Me habló Cristina de la corriente teórica bautizada como “arqueología de la muerte” que básicamente considera que la estructura de una sociedad puede llegar a conocerse (o a interpretarse) a partir y a través del estudio de sus cementerios, considerando el “acto funerario” como exponente de las conductas sociales que caracterizan a toda sociedad.
Pero aún teniendo presente que esta disciplina no guarda relación con las excavaciones realizadas en el marco (y a veces con la excusa) de la Ley de Memoria Histórica, hemos de reconocer que aunque una “fosa común” no es en absoluto un cementerio en el sentido litúrgico, religioso e incluso social del término, es evidente que la búsqueda, investigación y descubrimiento de restos de seres humanos asesinados arroja importante luz (y algunas sombras) sobre conductas (en este caso absolutamente ilícitas e injustas) por algunos todavía justificadas en un periodo desgraciado, injustificado y vergonzoso de nuestra historia más o menos reciente (y permitidme que use de nuevo el mismo adjetivo).
“… algunos estudiosos ansían satisfacer su curiosidad profesional y su vanidad personal, saber si tenían razón en sus conjeturas y conocer al detalle por dónde le entraron las balas al poeta, (y) cosas así”.

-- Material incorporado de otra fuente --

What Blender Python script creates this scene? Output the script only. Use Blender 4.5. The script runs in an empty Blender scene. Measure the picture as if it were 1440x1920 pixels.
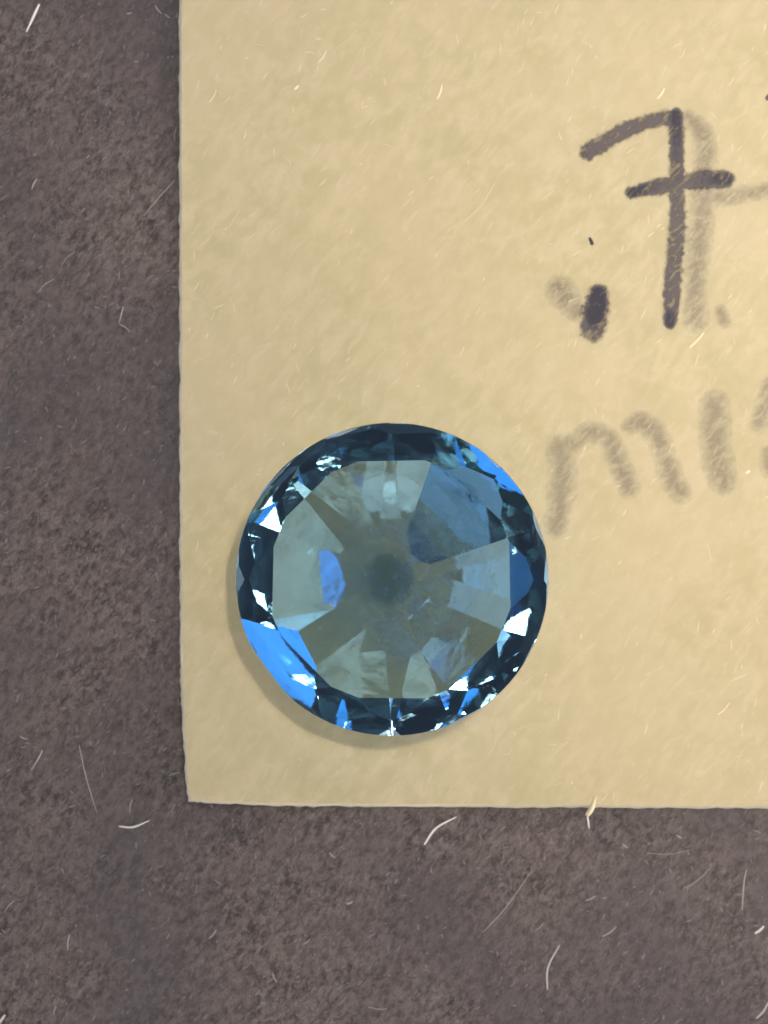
import bpy, bmesh, math, random
import numpy as np
from mathutils import Vector, Matrix, Euler

# ------------------------------------------------------------------ scale
# 1 Blender unit = 1 centimetre; PX photograph pixels per centimetre on the paper
PX = 840.0
CAM_H = 9.0
def P(x, y, z=0.0):
    return Vector(((x - 720.0) / PX, (960.0 - y) / PX, z))

sc = bpy.context.scene
sc.unit_settings.system = 'METRIC'
sc.unit_settings.scale_length = 0.01
rnd = random.Random(7)

# ------------------------------------------------------------------ camera
cam = bpy.data.cameras.new('camera')
cam.sensor_fit = 'VERTICAL'
cam.sensor_height = 24.0
cam.sensor_width = 18.0
cam.lens = 24.0 * CAM_H / (1920.0 / PX)
cam.clip_start = 0.1
cam.clip_end = 500.0
camo = bpy.data.objects.new('camera', cam)
sc.collection.objects.link(camo)
camo.location = (0, 0, CAM_H)
camo.rotation_euler = (0, 0, 0)
sc.camera = camo
cam.dof.use_dof = True                # a phone close-up: the stone is in focus, the papers a touch soft
cam.dof.focus_distance = CAM_H - 0.20
cam.dof.aperture_fstop = 0.72

# ------------------------------------------------------------------ world and lamps
w = bpy.data.worlds.new('World')
sc.world = w
w.use_nodes = True
bg = w.node_tree.nodes['Background']
bg.inputs[0].default_value = (0.95, 0.80, 1.0, 1)
bg.inputs[1].default_value = 0.075

def lamp(name, loc, target, size, power, col, shape='DISK', size_y=None):
    l = bpy.data.lights.new(name, 'AREA')
    l.shape = shape
    l.size = size
    if size_y: l.size_y = size_y
    l.energy = power
    l.color = col
    o = bpy.data.objects.new(name, l)
    sc.collection.objects.link(o)
    o.location = loc
    o.rotation_euler = (Vector(target) - Vector(loc)).to_track_quat('-Z', 'Y').to_euler()
    return o

GEM = P(735, 1086)
GEM_UP = Vector((GEM.x, GEM.y, 0.2))
def aim(az, el, dist):
    a, e = math.radians(az), math.radians(el)
    return GEM_UP + Vector((math.cos(a) * math.cos(e), math.sin(a) * math.cos(e), math.sin(e))) * dist
def soft(name, az, el, dist, rad_deg, radiance, col):
    """round area lamp seen from the stone at that azimuth, elevation and angular radius"""
    r = dist * math.tan(math.radians(rad_deg))
    return lamp(name, aim(az, el, dist), GEM_UP, 2 * r, radiance * math.pi * math.pi * r * r, col)
key = soft('desk_lamp', 48, 74, 27, 3.7, 1.3, (1.0, 0.95, 0.84))
key.data.spread = math.radians(11)
key.rotation_euler = (Vector((1.35, 0.5, 0)) - key.location).to_track_quat('-Z', 'Y').to_euler()
soft('blue_wedge_lamp', 13, 66, 30, 11.8, 2.3, (0.10, 0.40, 1.0))  # unseen blue lamp, added to light up the wedge facet
soft('blue_rim_lamp', 336, 50, 40, 5, 6.0, (0.16, 0.30, 1.0))  # second unseen lamp, added for the blue on the right rim
def panel(name, az, el, dist, half_w, half_h, radiance, col):
    """rectangular area lamp, an unseen added fill wall, angular half sizes in degrees"""
    sx, sy = 2 * dist * math.tan(math.radians(half_w)), 2 * dist * math.tan(math.radians(half_h))
    return lamp(name, aim(az, el, dist), GEM_UP, sx, radiance * math.pi * sx * sy, col, 'RECTANGLE', sy)
# unseen fill panels added all round at table height, bluish on the left
for nm, az, rad, col in [
        ('fill_right', 0, 3.0, (1.0, 0.97, 0.86)), ('fill_back_right', 45, 2.7, (1.0, 0.965, 0.86)),
        ('fill_back', 90, 2.5, (1.0, 0.97, 0.86)), ('blue_fill_back_left', 135, 1.5, (0.66, 0.82, 1.0)),
        ('blue_fill_left', 180, 1.8, (0.62, 0.80, 1.0)), ('blue_fill_front_left', 225, 0.42, (0.58, 0.78, 1.0)),
        ('fill_front', 270, 2.5, (0.92, 0.97, 1.0)), ('fill_front_right', 315, 2.5, (1.0, 0.985, 0.90))]:
    el, hh = (14, 12.0) if az in (135, 180, 225) else (18, 10.0)
    panel(nm, az, el, 50, 21.5, hh, rad * 1.55, col)
for az, el in ((140, 78), (250, 72), (322, 79), (95, 70), (200, 68)):
    soft('sparkle_spot', az, el, 60, 1.3, 45.0, (1.0, 0.96, 0.9))  # small unseen lamps added to make sparkles on the rim
soft('cyan_tip_lamp', 20, 12, 44, 4.5, 7.0, (0.26, 0.62, 1.0))  # added lamp that gives the pale cyan tip by the wedge
soft('blue_patch_lamp', 0, 3.6, 44, 2.6, 17.0, (0.03, 0.32, 1.0))  # added low lamp, aimed to show as the blue patch left of centre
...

Y recordé en ese momento que el descubrimiento de los cadáveres que entre los siglos XVI y XIX se fueron acumulando bajo los solados de la iglesia del Monasterio de Yuso en La Rioja se realizó paralelamente al conocimiento de la emocionante y entrañable noticia del engendramiento de mi hija menor (que hace poco cumplió sus primeros 3 años de vida y de edad) lo que me produjo, ante la visión de aquellos que un día fueron como yo, la sensación de pertenencia a una cadena invisible que eslabón a eslabón procede y a la vez nos remite, desde un pasado lejano a un futuro impredecible.
O el osario de la iglesia de Santa María de Wamba (Valladolid) donde en una de las paredes del claustro hay una pequeña puerta que esconde, sin duda alguna, uno de los auténticos tesoros de la iglesia, el osario (siglo XII) de la Orden de San Juan, en el que de forma constructivamente “aparejada” se guardan, unas fuentes hablan de mil y otras elevan la cifra a tresmil, calaveras y huesos humanos.
Es la muerte una consecuencia de la vida. Esto es evidente. Y entablar relación con los muertos puede llegar a generar efectos terapéuticos: todos calvos, todos desnudos, todos “en los huesos”. Iguales todos por tanto, no conviene olvidar eso en épocas de discriminación e intolerancia, ante la inexorable ley que marca el paso del tiempo.
Pero también debemos entender que algunos familiares de antepasados que nunca conocieron pueden tener legitimo derecho a preferir dejar a sus muertos en aquellos lugares en los que un triste día cayeron.